Living, loving and lying awake at night – Sindiwe Magona
Living, Loving and Lying Awake at Night is a collection of short stories by South African writer Sindiwe Magona. The book feels almost like a conversation you could have with a neighbor, a sister, or an auntie, people telling you what life has been like for them in a world shaped by poverty, apartheid, and womanhood.
The stories mostly focus on women. Ordinary women, not queens or famous people, but mothers, daughters, wives, friends, and workers. They are women who face hardship every single day, yet they still dream, still laugh, still find ways to survive. Magona writes about how love mixes with pain, how relationships can be both a comfort and a prison, and how society's rules often limit women's choices.
One story may tell of a woman lying awake at night because her husband is unfaithful. Another might show the pain of poverty, where a mother struggles to feed her children. Yet another story brings out friendship, resilience, and the quiet strength that women carry in silence.
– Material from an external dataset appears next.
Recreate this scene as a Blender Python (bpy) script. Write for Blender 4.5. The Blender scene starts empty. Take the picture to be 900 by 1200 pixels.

What makes the book powerful is how it balances suffering with resilience. The women are not just victims, they are thinkers, lovers, survivors. They endure betrayal, injustice, and social judgment, yet they also find moments of laughter, love, and even rebellion.
About the Author
Sindiwe Magona was born in 1943 in Umtata, South Africa, and grew up in Guguletu, a township near Cape Town. She lived through apartheid, which deeply shaped her writing and her activism. Before she became a writer, she worked as a domestic worker, cleaning and cooking in other people's homes, while raising her children. This gave her a firsthand view of inequality, struggle, and survival, especially for Black women in South Africa.
Later, she studied and eventually worked for the United Nations in New York, where she focused on issues of women and development. Her journey from township poverty to international leadership shows the strength she writes about in her books.
Magona is not just a storyteller, she is a voice for the voiceless. Her works include novels, short stories, poems, and even children's books. A recurring theme in her writing is the resilience of women, the scars of apartheid, and the importance of community. She writes in a way that honors the everyday lives of women who history often forgets.
Her other notable works include Mother to Mother (a novel that reimagines the story of Amy Biehl's killing during apartheid) and Please, Take Photographs. She has won recognition for her contribution to literature and for speaking boldly about women's lives.
Sindiwe Magona's writing connects the pain of the past with the hope of the future.